La requête aux fins de désignation d’un administrateur provisoire d’une copropriété dépourvue de syndic peut être déposée et l’ordonnance le désignant être rendue alors même que le mandat du syndic précédemment désigné n’est pas expiré, s’il existe un risque qu’un nouveau syndic ne soit pas désigné et si la prise de fonction de l’administrateur intervient à l’expiration du mandat du précédent syndic (Cass. civ. 3, 20-12-2018, n° 17-28.611, F-P+B+I).
En l’espèce, le propriétaire de lots dans un immeuble soumis au statut de la copropriété avait sollicité la rétractation de l'ordonnance, rendue sur requête du syndicat des copropriétaires et d'un copropriétaire, désignant un administrateur provisoire. Il a été débouté de sa demande par les juges du fonds.

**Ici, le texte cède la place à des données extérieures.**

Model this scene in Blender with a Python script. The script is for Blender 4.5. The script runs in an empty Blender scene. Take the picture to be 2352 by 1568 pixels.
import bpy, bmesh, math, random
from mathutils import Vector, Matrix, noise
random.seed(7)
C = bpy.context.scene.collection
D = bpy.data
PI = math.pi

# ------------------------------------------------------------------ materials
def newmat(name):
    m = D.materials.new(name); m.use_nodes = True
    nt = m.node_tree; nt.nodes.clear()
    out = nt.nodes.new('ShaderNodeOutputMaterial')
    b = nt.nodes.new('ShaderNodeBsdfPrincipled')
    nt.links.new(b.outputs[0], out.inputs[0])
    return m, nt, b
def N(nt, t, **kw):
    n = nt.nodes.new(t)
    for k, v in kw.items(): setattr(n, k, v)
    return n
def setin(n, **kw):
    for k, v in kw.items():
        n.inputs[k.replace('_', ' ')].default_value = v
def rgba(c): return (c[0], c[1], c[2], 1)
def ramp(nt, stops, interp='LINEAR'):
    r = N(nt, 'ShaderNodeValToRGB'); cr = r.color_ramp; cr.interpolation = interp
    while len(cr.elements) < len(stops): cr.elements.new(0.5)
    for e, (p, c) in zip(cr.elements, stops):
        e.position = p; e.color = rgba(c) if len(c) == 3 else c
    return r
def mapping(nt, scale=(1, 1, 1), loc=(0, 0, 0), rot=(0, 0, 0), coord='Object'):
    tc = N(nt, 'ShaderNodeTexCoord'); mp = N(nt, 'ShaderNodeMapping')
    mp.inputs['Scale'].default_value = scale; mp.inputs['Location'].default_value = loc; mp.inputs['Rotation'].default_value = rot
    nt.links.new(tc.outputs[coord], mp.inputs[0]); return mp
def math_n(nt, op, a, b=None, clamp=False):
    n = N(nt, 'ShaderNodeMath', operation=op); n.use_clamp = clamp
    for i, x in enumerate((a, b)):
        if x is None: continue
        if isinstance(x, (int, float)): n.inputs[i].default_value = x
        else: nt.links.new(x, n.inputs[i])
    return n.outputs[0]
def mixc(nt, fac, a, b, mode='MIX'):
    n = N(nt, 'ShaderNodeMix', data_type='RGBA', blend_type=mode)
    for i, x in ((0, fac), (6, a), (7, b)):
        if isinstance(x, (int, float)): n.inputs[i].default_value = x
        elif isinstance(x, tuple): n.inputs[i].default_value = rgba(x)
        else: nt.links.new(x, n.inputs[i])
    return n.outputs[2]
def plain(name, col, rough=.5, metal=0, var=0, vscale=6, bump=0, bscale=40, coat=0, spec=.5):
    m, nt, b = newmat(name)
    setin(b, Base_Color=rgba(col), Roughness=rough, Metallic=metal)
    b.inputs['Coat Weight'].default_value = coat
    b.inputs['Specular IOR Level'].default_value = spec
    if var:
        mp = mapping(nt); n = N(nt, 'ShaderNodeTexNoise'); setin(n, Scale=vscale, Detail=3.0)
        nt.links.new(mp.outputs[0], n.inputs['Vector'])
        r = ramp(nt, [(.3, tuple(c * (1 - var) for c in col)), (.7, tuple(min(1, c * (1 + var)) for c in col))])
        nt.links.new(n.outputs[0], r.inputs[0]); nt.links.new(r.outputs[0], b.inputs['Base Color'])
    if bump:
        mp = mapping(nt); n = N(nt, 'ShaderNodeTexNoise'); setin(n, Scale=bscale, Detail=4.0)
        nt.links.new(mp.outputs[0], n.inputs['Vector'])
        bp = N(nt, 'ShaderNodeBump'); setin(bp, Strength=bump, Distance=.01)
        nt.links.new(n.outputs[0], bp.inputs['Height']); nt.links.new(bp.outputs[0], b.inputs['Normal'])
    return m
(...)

Il doit être rappelé que le décret du 17 mars 1967, pris en application de la loi du 10 juillet 1965 fixant le statut de la copropriété des immeubles bâtis, prévoit deux hypothèses dans lesquelles il peut être judiciairement remédié à l’absence de désignation d’un syndic :
- L’article 46 du décret du 17 mars 1967 envisage l’hypothèse dans laquelle aucun accord n’a été trouvé sur la désignation du syndic à l’occasion d’une assemblée générale appelée à statuer sur cette question : à la requête notamment d’un ou plusieurs copropriétaires, le président du Tribunal de grande instance doit désigner un syndic judiciaire ;
- L’article 47 du décret du 17 mars 1967 envisage l’hypothèse de l’absence de syndic pour une raison autre que celle de l’absence d’accord des copropriétaires sur sa désignation à l’occasion d’une assemblée générale appelée à statuer sur cette question (par exemple, mandat du syndic expiré et absence de convocation d’une assemblée générale appelée à statuer sur la désignation du syndic) : à la requête de tout intéressé, le Président du Tribunal de grande instance doit désigner un administrateur provisoire.
Dans l’arrêt rapporté, l’assemblée générale du 22 mars 2016 qui devait statuer sur la désignation du syndic ne s’était pas tenue. Seul un administrateur provisoire pouvait donc a priori être judiciairement désigné.
Cependant, à la date à laquelle la requête avait été déposée (24 mars 2016) et à celle de l’ordonnance désignant l’administrateur provisoire (31 mars 2016), le mandat du syndic précédemment nommé était toujours en cours car il expirait le 31 mars 2016.
Le copropriétaire qui contestait la désignation de l’administrateur provisoire soutenait dans le cadre de son pourvoi que ce n'est que lorsque le syndicat des copropriétaires est dépourvu de syndic à la date d'introduction de la requête qu’un administrateur provisoire peut être judiciairement désigné.
Son pourvoi a été rejeté.
La Cour de cassation a tout d’abord précisé qu'un administrateur provisoire ne peut être désigné sur le fondement de l'article 47 du décret du 17 mars 1967 que si aucun mandat de syndic n'est plus en cours.
Elle relève ensuite que lors du dépôt de la requête, le 24 mars 2016, le syndicat des copropriétaires, ainsi qu'un copropriétaire, avaient, en raison du risque d'absence de syndic après le 31 mars 2016, sollicité la désignation d'un administrateur provisoire à compter de l'expiration du mandat en cours.
Le 31 mars 2016, le Président du Tribunal de grande instance avait accueilli la demande.
Il en résultait que le mandat du syndic avait expiré lors de la prise de fonction de l'administrateur provisoire qui pouvait donc être valablement désigné.